There are forms of pain and suffering in life that completely overdrawn by our evolutionary ancestors and “The Man” is an exception to this. There are various areas of misery in this which it includes forms of depression, fear and overwhelm, illness and poverty that are too far to be compensated through mere acceptance, motivation or any other philosophical discourse to strengthen mental stamina. It certainly requires additional and supportive aid to these conditions of human life.
However, beyond these areas of pain, there still exist a realm of suffering and unhappiness entrenched to our lives that appears to be inexorable and unshakeable, even through one’s circumstances are relatively better than other. This is the realm that draws ‘the man’ from a healthy and prosperous person to self hatred and self loathing. To even suicide and addiction. There is a mental pain that is not specific to any of us but applicable to all of us and so is to the conscience of ‘the man’. There is a struggle inside all of us that we carry along the way in all phases and conditions of life. It is a baseline of sensory and emotional experience that we all return to. And only because of the presence of this baseline, sometimes things will make us extremely happy and sometimes on the other hand extremely miserable. But as time passes by, in both cases, regardless of any effort or event, most of us will come back to the same feeling.

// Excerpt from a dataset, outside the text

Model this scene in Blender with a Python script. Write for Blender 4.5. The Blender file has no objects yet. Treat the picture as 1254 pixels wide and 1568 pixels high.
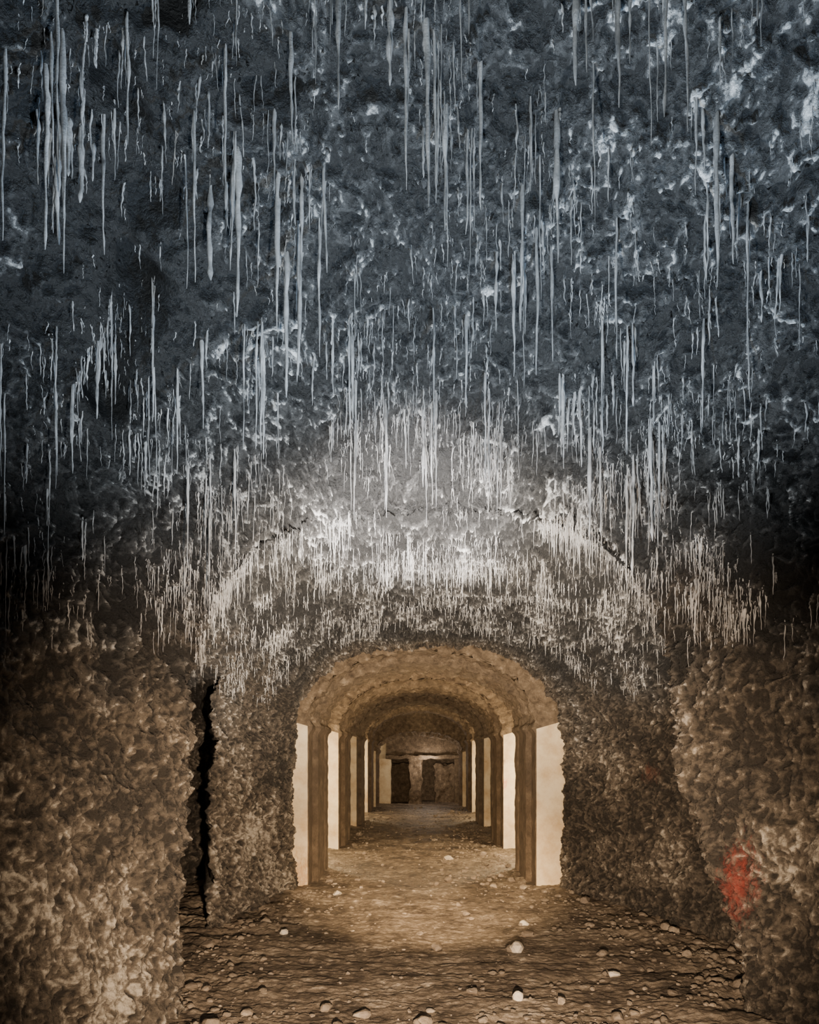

If we realize that the bad provides the good and the good provides the bad simultaneously, we also realize that this contrast is the foundation that shapes life. That our baseline is not something we should try to dodge, run away from or fight against but something we should appreciate for its constant renewal of life. For ‘the man’ who is ambitious and depends his existence solely on his ability to accomplish away the struggles and miseries is unaware that it will inadvertently accomplish the whole world to be met with a disappointment so intense that it would destroy whatever is left in him. Perhaps then, our quality of life is not found in the heights of our happiness or pleasures but on how we choose to consider and look at what surrounds it. And how we attempt to create a life of meaning, decency and justifying the inevitable lows rather than always escaping them.
In the end, the knowledge I tried to put forward is that if we worship happiness and pleasure, we will never feel good enough. Just like we don’t have to worship our breath to breathe, we don’t have to worship happiness or progress to actually progress and be happy. Like the inhale and exhale of oxygen in each breathe, the positive and negative flows in and out of us constantly keeping us moving, getting better and alive. And when we try to hold breathe and make an attempt to keep all the oxygen in, we suffocate. In every exhale there is a breath to come. So as long as we keep breathing, there are moments of hardships, pain and weakness. And in these moments, there is a beautiful story taking place filled with the potential of triumph, victory, strength and worthy of tears falling from our cheeks with the wonders of our life.
So as long as there is life in us there is a rare and an exclusive human opportunity to take this chaotic existence and make it something. Perhaps, when ‘the man’ learns this ceaseless relationship of our faiths, he finally discovers a chance to connect, love and flourish. A chance to revise his beliefs and to be more accepting. A chance to feel the eternity of the cosmos and for him, at that point, that would be more than enough. At that point, we can conclude, ‘the man’ is happy and so are we.